You Still Need Breaks

                The act of working from home has not magically changed you. You are still you, with as much impulse control, dedication to the job, and general interest in your tasks as you had back in the normal office days. There is no switch that gets flipped, eliminating the need to go look at funny pictures online when a task gets even the slightest bit boring.

                All of that is to say that if you try and suddenly become the paragon of effort, there’s a strong chance you’ll burn yourself out on the first week. If the change to a new environment spurs you to greater heights, all the power to you, however for most folks the job doesn’t fundamentally change along with the setting. Whatever you were able to handle before is probably your equilibrium, the sweet spot of getting work done while saving some mental energy for yourself. The goal of all this is to help you stay in that zone, and breaks are a big part of that.

                Not only are they essential in segmenting your day, they are just, well, essential. We need to blow off steam. We need to step away, stretch, walk, find a way to feel relaxed. And yes, that includes dicking around for fifteen minutes sending your friends stupid memes. Even now, in the luxury of your own home, those breaks are still vital. On top of all the positive effects on your mental state (work a day with none and you’ll see) giving yourself breaks also makes you be a bit more productive in between. Part of that is because you know there’s relief in sight, but in the working from home arena it also plays into a larger concept overall. 

Control Your Schedule

                In a way, both of the prior tips were really laying groundwork for this one. When making the shift to working from home, the lack of structure and freedom are what most folks expect to be the greatest boons, and instead become the anchors that sink their ability to work effectively. Now you know you better than me, so there’s always a chance you’re an exception, but for the most part people do better with structure, even if they don’t always like it. So now that you’re in charge, why not get the best of both worlds?

                Rather than hating the necessity of a schedule, embrace it. What would your ideal work day (where work does still have to get done) look like? Would you sleep until ten, take an actual hour for lunch, or maybe do all your deliverables at midnight and then blow off the rest of the day? Outside of contact with the main office via meetings, calls, etc, there is pretty much nothing stopping you from building that dream, so long as you keep delivering what is expected.
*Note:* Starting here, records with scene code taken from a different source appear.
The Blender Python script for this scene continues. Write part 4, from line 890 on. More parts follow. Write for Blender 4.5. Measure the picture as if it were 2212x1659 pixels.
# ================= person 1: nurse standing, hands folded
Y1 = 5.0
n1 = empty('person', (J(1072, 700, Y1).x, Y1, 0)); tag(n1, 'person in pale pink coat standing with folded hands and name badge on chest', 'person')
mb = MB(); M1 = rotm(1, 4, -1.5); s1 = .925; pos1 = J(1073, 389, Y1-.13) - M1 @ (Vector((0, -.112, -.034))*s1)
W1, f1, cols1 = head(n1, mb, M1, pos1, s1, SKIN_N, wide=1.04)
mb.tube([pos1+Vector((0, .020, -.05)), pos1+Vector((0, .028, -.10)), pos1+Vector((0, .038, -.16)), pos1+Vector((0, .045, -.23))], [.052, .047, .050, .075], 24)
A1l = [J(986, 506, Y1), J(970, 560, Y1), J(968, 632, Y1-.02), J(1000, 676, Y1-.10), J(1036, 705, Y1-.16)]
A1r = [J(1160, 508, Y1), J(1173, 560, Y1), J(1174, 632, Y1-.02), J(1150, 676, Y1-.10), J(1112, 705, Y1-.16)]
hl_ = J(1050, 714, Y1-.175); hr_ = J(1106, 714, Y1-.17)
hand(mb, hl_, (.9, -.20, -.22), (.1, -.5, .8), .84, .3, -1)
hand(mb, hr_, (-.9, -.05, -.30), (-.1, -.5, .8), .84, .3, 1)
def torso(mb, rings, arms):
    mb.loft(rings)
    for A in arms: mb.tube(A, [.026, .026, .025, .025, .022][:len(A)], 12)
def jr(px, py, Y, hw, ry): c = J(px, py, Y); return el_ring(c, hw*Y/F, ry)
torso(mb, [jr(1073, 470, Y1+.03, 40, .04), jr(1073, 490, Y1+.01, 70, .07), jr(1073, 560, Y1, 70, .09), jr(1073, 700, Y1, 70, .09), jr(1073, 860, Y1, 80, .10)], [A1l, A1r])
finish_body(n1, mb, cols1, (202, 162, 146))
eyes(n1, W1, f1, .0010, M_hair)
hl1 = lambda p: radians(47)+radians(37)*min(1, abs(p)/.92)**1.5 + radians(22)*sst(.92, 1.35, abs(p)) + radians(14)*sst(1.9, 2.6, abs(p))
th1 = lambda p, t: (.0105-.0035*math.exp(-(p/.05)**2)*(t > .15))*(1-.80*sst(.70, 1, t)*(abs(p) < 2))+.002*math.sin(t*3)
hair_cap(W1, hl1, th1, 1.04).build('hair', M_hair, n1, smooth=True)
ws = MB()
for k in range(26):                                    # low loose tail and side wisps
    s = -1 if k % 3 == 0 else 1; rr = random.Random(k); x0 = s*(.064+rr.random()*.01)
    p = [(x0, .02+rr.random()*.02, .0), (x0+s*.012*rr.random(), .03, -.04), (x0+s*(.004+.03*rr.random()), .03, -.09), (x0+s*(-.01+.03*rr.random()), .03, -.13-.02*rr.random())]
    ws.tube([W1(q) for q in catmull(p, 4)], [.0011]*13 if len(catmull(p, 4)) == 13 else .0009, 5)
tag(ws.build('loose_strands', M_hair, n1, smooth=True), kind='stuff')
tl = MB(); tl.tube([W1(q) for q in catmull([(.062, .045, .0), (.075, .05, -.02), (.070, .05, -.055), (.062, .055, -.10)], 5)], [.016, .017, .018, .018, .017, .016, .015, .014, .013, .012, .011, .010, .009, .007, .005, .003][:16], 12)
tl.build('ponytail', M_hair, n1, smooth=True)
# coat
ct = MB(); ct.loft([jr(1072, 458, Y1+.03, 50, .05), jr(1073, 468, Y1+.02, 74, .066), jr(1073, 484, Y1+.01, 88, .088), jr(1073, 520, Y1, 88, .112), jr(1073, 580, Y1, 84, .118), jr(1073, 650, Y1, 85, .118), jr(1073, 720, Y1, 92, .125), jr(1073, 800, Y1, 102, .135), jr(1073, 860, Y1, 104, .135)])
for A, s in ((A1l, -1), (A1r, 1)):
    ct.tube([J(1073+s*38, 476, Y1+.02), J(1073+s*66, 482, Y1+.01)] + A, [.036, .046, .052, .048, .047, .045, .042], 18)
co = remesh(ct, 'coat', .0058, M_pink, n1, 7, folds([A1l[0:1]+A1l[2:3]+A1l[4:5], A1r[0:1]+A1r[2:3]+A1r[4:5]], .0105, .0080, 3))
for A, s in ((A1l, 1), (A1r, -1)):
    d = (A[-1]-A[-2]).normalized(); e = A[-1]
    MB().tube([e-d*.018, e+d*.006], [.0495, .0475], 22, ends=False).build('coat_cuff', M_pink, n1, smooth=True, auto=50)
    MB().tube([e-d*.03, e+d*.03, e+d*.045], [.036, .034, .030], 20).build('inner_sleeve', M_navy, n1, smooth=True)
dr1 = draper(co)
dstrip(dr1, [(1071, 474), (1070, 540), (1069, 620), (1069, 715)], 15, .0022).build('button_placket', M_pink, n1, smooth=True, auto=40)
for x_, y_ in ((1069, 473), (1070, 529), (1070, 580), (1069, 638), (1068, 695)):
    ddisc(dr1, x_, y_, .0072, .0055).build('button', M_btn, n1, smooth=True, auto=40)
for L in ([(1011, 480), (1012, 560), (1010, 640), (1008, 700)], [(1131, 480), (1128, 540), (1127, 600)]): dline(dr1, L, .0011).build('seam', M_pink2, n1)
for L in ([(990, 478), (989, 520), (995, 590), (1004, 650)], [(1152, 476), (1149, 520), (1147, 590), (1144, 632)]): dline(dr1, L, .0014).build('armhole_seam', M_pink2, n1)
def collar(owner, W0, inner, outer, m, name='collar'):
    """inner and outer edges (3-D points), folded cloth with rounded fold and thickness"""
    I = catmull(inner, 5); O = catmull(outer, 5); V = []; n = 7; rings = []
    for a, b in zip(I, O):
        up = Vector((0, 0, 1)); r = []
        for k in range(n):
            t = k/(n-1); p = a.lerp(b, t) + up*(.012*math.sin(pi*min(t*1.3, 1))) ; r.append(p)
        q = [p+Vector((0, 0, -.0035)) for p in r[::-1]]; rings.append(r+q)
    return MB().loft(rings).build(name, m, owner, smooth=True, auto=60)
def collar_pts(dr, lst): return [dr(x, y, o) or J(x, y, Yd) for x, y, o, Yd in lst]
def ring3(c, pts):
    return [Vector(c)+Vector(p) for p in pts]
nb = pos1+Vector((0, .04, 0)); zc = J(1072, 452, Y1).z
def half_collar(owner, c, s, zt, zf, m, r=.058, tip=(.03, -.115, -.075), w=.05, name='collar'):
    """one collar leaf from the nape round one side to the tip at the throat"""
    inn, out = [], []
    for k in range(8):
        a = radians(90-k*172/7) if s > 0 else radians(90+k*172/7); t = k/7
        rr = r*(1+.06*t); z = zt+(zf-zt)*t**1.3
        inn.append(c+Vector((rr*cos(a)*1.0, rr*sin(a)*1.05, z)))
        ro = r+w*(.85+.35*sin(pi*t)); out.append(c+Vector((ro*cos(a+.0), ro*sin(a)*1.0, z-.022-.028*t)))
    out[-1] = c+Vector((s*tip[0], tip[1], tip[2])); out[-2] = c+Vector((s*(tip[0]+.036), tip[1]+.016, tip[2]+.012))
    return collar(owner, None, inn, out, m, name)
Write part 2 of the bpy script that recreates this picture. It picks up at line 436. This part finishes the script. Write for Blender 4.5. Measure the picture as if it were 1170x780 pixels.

                This one is a double-boon, as not only do you get to create an environment perfectly suited to your particular habits and needs, you’ll also get a crash-course in figuring out what those needs truly are. Most people don’t start this journey and pick the right schedule or habit out of the gate; there’s often a divide between what we think will make us the happiest in a work environment, versus what actually will. Taking control of your schedule lets you see, concretely, what aspects you genuinely enjoy and which sounded better in theory.

                That way, if you ever decide to make this working at home situation more permanent, be it through entrepreneurship or telling the boss you want to keep telecommuting, you’ve already got a huge head start on knowing the best methods to make you happy, and at a productivity level that keeps the paychecks rolling in.

                Hope this helps give some guidance for all of you out there suddenly thrust into this new situation. Above all else, stay safe out there, and take care of one another.